A un cerbiatto somiglia il mio amore,  di David Grossman.  

Qualche osservazione ulteriore e aggiuntiva.

Quando i bambini scoprono quanto è inaspettatamente ingiusto, brutto e crudele il mondo. E il male non è soltanto fuori e intorno, ma anche dentro il cerchio apparentemente perfetto e protettivo della propria famiglia.  (L’orrore per la scoperta che la carne portata in tavola è il risultato dell’uccisione sistematica e cruenta di animali pacifici e inermi… “E voi accettate e partecipate! Ma allora finora mi avete fatto credere e mentito! E potreste essere veramente capaci di tutto e del peggio!”). E i bambini reagiscono choccati, con incredulità e collera, convulsioni e febbre altissima; ed elaborano le loro strategie di sopravvivenza, i loro rituali di sottrazione, riparo e scongiuro. (Ofer, di nove anni, che aiuta il fratello maggiore Adam, di 13, a uscire dal labirinto infestante dei tic compulsivi chiedendo e pretendendo di partecipare attivamente per farsene carico: all’inizio di uno, poi di una parte piccola e minoritaria, poi via via più grande e infine assumendoli in proprio tutti. Agendo così sulla base di un gioco che è anche l’unico principio sano e vitale che noi umani abbiamo a disposizione in presenza e a contatto del dilagare del male: e cioè farci solidalmente carico di una parte e di un pezzo del problema, ciascuno concretamente partecipe e attivo). 

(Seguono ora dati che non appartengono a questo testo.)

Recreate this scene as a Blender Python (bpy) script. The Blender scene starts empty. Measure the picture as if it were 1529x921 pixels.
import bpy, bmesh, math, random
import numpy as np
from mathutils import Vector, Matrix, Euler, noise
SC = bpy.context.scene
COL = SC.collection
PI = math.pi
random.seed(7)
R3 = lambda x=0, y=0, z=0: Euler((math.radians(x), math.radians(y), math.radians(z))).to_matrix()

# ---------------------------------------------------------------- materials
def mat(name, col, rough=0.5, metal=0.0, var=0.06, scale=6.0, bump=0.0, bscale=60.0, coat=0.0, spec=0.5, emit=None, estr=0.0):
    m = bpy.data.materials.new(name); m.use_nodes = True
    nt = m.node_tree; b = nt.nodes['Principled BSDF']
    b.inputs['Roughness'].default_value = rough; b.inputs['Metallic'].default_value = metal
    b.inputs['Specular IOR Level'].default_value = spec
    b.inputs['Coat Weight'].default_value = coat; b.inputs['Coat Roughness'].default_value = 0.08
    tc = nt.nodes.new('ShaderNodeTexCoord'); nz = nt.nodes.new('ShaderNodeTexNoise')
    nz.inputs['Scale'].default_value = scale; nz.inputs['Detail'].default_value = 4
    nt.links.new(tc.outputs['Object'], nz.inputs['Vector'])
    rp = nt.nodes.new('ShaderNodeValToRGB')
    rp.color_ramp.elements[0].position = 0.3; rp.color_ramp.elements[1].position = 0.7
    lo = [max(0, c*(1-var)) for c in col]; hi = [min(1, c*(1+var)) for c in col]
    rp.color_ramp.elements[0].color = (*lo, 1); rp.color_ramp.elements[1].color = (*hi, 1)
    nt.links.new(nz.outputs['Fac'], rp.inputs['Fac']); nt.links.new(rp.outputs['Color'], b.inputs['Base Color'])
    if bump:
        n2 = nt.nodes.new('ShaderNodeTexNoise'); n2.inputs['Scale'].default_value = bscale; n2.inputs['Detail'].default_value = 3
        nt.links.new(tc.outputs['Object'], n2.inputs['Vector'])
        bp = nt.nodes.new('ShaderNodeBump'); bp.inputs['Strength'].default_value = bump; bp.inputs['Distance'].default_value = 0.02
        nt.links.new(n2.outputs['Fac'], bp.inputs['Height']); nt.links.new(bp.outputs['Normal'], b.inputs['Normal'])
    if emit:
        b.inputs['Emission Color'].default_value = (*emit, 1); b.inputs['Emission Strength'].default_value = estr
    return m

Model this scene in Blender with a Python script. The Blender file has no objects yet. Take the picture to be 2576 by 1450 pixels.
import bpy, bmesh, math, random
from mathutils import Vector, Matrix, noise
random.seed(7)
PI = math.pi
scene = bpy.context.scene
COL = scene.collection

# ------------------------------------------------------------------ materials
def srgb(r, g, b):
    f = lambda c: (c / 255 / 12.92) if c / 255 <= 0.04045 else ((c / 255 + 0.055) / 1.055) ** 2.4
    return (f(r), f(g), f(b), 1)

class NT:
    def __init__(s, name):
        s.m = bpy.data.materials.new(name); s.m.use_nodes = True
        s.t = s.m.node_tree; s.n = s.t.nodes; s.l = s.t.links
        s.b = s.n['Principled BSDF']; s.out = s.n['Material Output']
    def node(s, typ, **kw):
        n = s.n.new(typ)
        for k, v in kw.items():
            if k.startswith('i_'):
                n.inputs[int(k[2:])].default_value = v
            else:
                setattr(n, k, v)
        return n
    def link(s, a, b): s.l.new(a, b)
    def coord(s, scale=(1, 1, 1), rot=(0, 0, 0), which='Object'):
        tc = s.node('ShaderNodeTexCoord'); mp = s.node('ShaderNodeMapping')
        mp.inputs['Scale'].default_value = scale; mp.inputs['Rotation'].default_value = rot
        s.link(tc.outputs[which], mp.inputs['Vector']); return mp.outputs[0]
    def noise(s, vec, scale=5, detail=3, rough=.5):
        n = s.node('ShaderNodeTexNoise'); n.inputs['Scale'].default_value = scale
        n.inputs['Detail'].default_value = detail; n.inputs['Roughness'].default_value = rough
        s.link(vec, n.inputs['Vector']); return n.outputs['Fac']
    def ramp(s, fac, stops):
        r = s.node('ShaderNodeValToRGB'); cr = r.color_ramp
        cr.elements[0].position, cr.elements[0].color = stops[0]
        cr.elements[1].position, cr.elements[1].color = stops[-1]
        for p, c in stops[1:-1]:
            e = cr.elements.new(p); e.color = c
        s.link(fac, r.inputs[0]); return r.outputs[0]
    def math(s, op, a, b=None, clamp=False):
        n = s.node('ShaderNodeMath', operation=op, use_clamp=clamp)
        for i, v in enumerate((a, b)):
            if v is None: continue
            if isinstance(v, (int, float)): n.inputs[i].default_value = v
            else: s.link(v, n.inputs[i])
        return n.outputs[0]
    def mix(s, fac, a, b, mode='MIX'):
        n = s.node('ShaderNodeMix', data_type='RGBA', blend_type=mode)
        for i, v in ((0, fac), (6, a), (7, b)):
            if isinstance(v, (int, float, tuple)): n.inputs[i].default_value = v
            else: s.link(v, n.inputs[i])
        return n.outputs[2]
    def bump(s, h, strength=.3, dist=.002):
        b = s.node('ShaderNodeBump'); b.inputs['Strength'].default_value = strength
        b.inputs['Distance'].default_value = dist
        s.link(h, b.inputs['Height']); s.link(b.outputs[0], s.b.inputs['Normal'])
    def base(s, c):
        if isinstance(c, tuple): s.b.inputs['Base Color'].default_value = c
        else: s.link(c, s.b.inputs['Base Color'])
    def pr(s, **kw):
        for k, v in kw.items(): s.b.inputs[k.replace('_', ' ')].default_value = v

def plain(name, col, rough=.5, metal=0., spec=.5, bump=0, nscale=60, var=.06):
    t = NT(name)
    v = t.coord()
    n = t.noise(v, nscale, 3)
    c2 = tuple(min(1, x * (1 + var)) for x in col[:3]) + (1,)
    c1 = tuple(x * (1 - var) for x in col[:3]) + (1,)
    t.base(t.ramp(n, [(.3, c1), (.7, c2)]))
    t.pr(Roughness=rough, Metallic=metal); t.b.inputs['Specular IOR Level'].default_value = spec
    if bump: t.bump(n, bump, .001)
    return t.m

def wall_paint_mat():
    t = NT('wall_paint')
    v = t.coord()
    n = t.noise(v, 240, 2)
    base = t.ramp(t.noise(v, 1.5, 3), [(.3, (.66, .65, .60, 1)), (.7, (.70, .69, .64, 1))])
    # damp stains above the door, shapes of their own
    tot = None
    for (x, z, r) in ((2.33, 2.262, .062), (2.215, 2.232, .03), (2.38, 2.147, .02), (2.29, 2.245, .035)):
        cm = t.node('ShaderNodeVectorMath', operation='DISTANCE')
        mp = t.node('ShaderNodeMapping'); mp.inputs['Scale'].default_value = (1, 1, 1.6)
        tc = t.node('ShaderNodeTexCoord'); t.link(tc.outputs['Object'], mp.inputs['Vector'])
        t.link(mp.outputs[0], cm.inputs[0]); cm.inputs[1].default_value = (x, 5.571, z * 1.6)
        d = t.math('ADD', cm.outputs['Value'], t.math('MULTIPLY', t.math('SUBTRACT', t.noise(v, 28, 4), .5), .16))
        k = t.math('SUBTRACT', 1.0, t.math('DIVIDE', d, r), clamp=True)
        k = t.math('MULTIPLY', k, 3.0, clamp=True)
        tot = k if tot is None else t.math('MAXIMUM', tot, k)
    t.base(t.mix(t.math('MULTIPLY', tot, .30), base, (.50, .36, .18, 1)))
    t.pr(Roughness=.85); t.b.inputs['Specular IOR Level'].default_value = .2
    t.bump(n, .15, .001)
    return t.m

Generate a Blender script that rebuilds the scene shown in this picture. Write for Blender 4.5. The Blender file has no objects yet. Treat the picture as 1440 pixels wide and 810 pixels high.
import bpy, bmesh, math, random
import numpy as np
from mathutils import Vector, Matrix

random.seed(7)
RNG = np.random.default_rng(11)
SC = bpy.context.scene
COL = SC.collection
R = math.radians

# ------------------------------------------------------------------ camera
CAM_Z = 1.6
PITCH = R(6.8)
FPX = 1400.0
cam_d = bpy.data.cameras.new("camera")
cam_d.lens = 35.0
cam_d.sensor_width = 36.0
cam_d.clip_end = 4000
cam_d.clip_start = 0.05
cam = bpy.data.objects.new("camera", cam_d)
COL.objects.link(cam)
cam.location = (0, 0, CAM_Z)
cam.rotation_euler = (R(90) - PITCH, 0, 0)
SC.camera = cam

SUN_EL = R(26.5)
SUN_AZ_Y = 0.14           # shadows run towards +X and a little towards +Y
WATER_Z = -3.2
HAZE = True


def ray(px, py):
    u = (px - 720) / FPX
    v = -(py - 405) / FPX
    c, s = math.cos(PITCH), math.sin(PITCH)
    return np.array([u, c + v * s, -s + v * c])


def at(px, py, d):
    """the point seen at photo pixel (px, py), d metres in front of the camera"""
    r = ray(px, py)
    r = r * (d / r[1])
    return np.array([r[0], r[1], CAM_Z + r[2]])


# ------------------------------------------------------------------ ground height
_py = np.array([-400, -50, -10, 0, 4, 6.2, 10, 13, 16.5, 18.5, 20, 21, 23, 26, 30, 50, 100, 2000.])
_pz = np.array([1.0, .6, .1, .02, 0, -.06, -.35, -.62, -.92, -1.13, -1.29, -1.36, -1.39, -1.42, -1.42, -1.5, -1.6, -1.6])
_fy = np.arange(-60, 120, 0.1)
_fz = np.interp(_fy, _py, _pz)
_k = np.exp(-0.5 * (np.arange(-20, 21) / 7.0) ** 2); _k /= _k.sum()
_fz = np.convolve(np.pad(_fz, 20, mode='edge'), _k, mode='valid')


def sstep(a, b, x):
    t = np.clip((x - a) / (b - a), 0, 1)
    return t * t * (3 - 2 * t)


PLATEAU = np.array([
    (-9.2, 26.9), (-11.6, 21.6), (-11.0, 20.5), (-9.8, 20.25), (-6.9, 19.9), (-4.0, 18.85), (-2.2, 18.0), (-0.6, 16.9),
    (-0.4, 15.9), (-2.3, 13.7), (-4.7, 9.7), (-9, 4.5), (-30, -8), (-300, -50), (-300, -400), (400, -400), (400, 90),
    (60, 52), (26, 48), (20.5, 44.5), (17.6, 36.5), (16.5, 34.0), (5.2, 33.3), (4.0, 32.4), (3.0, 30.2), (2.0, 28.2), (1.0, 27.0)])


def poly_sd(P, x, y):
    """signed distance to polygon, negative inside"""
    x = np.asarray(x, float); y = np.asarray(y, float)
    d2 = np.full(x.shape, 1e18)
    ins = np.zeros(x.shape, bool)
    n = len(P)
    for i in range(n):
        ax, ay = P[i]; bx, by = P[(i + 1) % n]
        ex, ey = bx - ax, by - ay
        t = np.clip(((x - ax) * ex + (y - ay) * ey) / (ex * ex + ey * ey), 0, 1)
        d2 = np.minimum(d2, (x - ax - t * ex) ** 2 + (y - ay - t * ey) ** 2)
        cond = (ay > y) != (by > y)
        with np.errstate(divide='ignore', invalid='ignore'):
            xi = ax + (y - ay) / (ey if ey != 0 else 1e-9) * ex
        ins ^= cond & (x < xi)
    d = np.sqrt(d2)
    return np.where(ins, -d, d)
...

Grossman rivolge sulla scena delle gesta famigliari, sugli intrecci di dinamiche fitte e complesse, dei suoi picchi sublimi e dei terribili abissi, uno sguardo da Adamo primordiale, vergine e puro, analitico ed esaustivo. Ne sviscera ogni dettaglio e aspetto, con una profondità e leggerezza che lasciano stupefatti. E induce a riflettere e a chiedersi: in una foresta così torta e ramificata e avvolgente, così assediante e nello stesso tempo necessaria, chi insegna il mestiere di genitore, di figlio e figlia, di fratello e sorella?  Chi offre una qualche bussola  per orientarsi  tra equivoci e malintesi, tra attese e delusioni, fantasmi e proiezioni, tra odii mortali e rapinose attrazioni,  per trovare una mai definitivamente stabile misura di equilibrio, di accettabile compromesso? 

(E però: come mai tutta questa straordinaria conoscenza e sapienza, che evidentemente arriva a Grossman da un accumulo di esperienza che solo un popolo così coeso e di lunga durata poteva produrre, non ha evitato a quello stesso popolo le peggiori offese e persecuzioni, e ancora oggi si ritrova guidato da un gruppo dirigente oltranzista, inadeguato e incapace di perseguire i suoi legittimi fini con le necessarie mediazioni e compromessi?)

La seconda parte del libro è imperniata sulla scelta di Orah, la protagonista che, non riuscendo più a restare chiusa in casa in attesa di eventi che potrebbero rivelarsi tragici, decide di compiere un lungo viaggio a piedi accompagnata da Avram, suo grande amico e padre di uno dei suoi figli.  La camminata per chilometri e chilometri quotidianamente percorsi serve di binario e stimolo per dare il necessario e incessante dinamismo ai pensieri, alle riflessioni, agli scambi e alle osservazioni, al continuo flusso di emozioni magistralmente raccontate. E il variare dei paesaggi, la descrizione meticolosa e sapiente del mondo vegetale, animale e minerale che via via scorre e scompare dinanzi ai loro occhi, è così vivida e concreta, che a noi che leggiamo sorge e progressivamente si irrobustisce la smania di allestire sveltamente uno zaino e metterci anche noi in cammino per giorni e settimane insieme ai protagonisti.  

La lettura di questo libro continua ad essere per me una esperienza intellettuale ed emotiva affascinante, un vero e proprio viaggio sapienziale dentro il mondo e dentro noi stessi. Le cose che si leggono sull’esperienza dello stare dentro e del fare insieme famiglia, malgrado tutto quello che al proposito è stato detto da molti e sempre e dovunque, appaiono come dette per la prima volta, dette comunque in modo tale da apparire nuove di zecca. Viene da pensare che un tale libro dovrebbe essere proposto in lettura in classe da tutti gli insegnanti dei licei, perché libro necessario a compiere il viaggio di iniziazione e formazione alle cose fondamentali del vivere umano.